↓↓↓
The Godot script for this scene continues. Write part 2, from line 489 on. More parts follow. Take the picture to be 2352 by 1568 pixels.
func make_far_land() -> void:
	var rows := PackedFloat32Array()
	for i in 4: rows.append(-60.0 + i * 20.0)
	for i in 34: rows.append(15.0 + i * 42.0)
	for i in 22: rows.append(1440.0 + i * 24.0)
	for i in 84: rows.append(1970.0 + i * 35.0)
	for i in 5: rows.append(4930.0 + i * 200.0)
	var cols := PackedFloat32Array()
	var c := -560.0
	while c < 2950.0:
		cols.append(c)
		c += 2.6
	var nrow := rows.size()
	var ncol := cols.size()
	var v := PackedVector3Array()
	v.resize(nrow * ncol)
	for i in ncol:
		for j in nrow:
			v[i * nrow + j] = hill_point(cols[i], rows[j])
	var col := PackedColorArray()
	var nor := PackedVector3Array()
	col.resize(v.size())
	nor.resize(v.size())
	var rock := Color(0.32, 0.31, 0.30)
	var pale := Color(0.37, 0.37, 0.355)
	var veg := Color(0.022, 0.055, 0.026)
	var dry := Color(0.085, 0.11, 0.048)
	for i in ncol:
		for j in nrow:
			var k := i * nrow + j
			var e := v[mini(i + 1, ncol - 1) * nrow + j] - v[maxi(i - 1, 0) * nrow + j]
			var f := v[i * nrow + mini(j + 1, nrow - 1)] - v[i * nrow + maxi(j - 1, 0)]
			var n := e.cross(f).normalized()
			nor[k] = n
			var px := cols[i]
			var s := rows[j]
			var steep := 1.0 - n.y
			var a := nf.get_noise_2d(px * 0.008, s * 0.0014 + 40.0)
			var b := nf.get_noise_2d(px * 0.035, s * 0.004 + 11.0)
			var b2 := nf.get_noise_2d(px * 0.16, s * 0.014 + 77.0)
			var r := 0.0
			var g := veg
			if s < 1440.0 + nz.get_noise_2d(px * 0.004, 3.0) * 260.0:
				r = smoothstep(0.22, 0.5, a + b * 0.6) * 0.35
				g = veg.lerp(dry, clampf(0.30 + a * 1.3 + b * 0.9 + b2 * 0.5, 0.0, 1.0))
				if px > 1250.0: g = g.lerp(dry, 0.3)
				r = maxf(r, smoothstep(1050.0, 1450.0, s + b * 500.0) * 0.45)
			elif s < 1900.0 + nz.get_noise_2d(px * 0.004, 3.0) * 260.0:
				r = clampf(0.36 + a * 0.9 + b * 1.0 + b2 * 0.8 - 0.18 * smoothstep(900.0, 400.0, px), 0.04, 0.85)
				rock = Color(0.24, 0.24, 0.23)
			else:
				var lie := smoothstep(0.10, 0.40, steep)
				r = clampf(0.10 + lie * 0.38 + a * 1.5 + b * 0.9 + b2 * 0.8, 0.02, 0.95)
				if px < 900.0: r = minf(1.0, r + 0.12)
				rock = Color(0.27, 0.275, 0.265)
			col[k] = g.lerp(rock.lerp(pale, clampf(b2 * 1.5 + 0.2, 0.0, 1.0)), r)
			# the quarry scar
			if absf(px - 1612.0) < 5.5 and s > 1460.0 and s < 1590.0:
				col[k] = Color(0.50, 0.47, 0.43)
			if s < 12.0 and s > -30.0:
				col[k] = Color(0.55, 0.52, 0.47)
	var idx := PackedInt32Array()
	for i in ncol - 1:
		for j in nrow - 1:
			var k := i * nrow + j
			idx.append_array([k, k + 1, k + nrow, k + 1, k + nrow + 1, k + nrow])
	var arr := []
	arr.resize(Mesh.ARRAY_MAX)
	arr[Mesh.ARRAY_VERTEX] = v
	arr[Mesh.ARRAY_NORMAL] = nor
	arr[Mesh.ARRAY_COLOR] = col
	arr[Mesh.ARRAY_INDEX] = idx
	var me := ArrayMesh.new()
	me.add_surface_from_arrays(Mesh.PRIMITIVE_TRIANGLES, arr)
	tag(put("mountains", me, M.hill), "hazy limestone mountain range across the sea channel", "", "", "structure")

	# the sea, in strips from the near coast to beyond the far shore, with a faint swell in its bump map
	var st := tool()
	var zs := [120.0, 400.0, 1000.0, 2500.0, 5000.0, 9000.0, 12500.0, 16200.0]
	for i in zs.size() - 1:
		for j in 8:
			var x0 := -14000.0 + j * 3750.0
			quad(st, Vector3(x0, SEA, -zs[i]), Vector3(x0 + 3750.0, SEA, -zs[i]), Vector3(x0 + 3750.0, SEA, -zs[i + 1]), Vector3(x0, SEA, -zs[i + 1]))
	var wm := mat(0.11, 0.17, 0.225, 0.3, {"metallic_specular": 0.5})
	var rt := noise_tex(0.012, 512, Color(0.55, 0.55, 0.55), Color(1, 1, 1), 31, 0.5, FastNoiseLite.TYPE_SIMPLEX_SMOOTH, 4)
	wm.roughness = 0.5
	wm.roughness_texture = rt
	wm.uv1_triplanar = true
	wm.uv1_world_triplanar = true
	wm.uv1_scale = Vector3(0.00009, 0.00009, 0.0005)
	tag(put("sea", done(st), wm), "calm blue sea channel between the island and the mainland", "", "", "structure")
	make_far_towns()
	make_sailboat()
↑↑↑
# TASK OBJECTIVE:
Restate the data above word for word.

# FULL OUTPUT:
The Godot script for this scene continues. Write part 2, from line 489 on. More parts follow. Take the picture to be 2352 by 1568 pixels.
func make_far_land() -> void:
	var rows := PackedFloat32Array()
	for i in 4: rows.append(-60.0 + i * 20.0)
	for i in 34: rows.append(15.0 + i * 42.0)
	for i in 22: rows.append(1440.0 + i * 24.0)
	for i in 84: rows.append(1970.0 + i * 35.0)
	for i in 5: rows.append(4930.0 + i * 200.0)
	var cols := PackedFloat32Array()
	var c := -560.0
	while c < 2950.0:
		cols.append(c)
		c += 2.6
	var nrow := rows.size()
	var ncol := cols.size()
	var v := PackedVector3Array()
	v.resize(nrow * ncol)
	for i in ncol:
		for j in nrow:
			v[i * nrow + j] = hill_point(cols[i], rows[j])
	var col := PackedColorArray()
	var nor := PackedVector3Array()
	col.resize(v.size())
	nor.resize(v.size())
	var rock := Color(0.32, 0.31, 0.30)
	var pale := Color(0.37, 0.37, 0.355)
	var veg := Color(0.022, 0.055, 0.026)
	var dry := Color(0.085, 0.11, 0.048)
	for i in ncol:
		for j in nrow:
			var k := i * nrow + j
			var e := v[mini(i + 1, ncol - 1) * nrow + j] - v[maxi(i - 1, 0) * nrow + j]
			var f := v[i * nrow + mini(j + 1, nrow - 1)] - v[i * nrow + maxi(j - 1, 0)]
			var n := e.cross(f).normalized()
			nor[k] = n
			var px := cols[i]
			var s := rows[j]
			var steep := 1.0 - n.y
			var a := nf.get_noise_2d(px * 0.008, s * 0.0014 + 40.0)
			var b := nf.get_noise_2d(px * 0.035, s * 0.004 + 11.0)
			var b2 := nf.get_noise_2d(px * 0.16, s * 0.014 + 77.0)
			var r := 0.0
			var g := veg
			if s < 1440.0 + nz.get_noise_2d(px * 0.004, 3.0) * 260.0:
				r = smoothstep(0.22, 0.5, a + b * 0.6) * 0.35
				g = veg.lerp(dry, clampf(0.30 + a * 1.3 + b * 0.9 + b2 * 0.5, 0.0, 1.0))
				if px > 1250.0: g = g.lerp(dry, 0.3)
				r = maxf(r, smoothstep(1050.0, 1450.0, s + b * 500.0) * 0.45)
			elif s < 1900.0 + nz.get_noise_2d(px * 0.004, 3.0) * 260.0:
				r = clampf(0.36 + a * 0.9 + b * 1.0 + b2 * 0.8 - 0.18 * smoothstep(900.0, 400.0, px), 0.04, 0.85)
				rock = Color(0.24, 0.24, 0.23)
			else:
				var lie := smoothstep(0.10, 0.40, steep)
				r = clampf(0.10 + lie * 0.38 + a * 1.5 + b * 0.9 + b2 * 0.8, 0.02, 0.95)
				if px < 900.0: r = minf(1.0, r + 0.12)
				rock = Color(0.27, 0.275, 0.265)
			col[k] = g.lerp(rock.lerp(pale, clampf(b2 * 1.5 + 0.2, 0.0, 1.0)), r)
			# the quarry scar
			if absf(px - 1612.0) < 5.5 and s > 1460.0 and s < 1590.0:
				col[k] = Color(0.50, 0.47, 0.43)
			if s < 12.0 and s > -30.0:
				col[k] = Color(0.55, 0.52, 0.47)
	var idx := PackedInt32Array()
	for i in ncol - 1:
		for j in nrow - 1:
			var k := i * nrow + j
			idx.append_array([k, k + 1, k + nrow, k + 1, k + nrow + 1, k + nrow])
	var arr := []
	arr.resize(Mesh.ARRAY_MAX)
	arr[Mesh.ARRAY_VERTEX] = v
	arr[Mesh.ARRAY_NORMAL] = nor
	arr[Mesh.ARRAY_COLOR] = col
	arr[Mesh.ARRAY_INDEX] = idx
	var me := ArrayMesh.new()
	me.add_surface_from_arrays(Mesh.PRIMITIVE_TRIANGLES, arr)
	tag(put("mountains", me, M.hill), "hazy limestone mountain range across the sea channel", "", "", "structure")

	# the sea, in strips from the near coast to beyond the far shore, with a faint swell in its bump map
	var st := tool()
	var zs := [120.0, 400.0, 1000.0, 2500.0, 5000.0, 9000.0, 12500.0, 16200.0]
	for i in zs.size() - 1:
		for j in 8:
			var x0 := -14000.0 + j * 3750.0
			quad(st, Vector3(x0, SEA, -zs[i]), Vector3(x0 + 3750.0, SEA, -zs[i]), Vector3(x0 + 3750.0, SEA, -zs[i + 1]), Vector3(x0, SEA, -zs[i + 1]))
	var wm := mat(0.11, 0.17, 0.225, 0.3, {"metallic_specular": 0.5})
	var rt := noise_tex(0.012, 512, Color(0.55, 0.55, 0.55), Color(1, 1, 1), 31, 0.5, FastNoiseLite.TYPE_SIMPLEX_SMOOTH, 4)
	wm.roughness = 0.5
	wm.roughness_texture = rt
	wm.uv1_triplanar = true
	wm.uv1_world_triplanar = true
	wm.uv1_scale = Vector3(0.00009, 0.00009, 0.0005)
	tag(put("sea", done(st), wm), "calm blue sea channel between the island and the mainland", "", "", "structure")
	make_far_towns()
	make_sailboat()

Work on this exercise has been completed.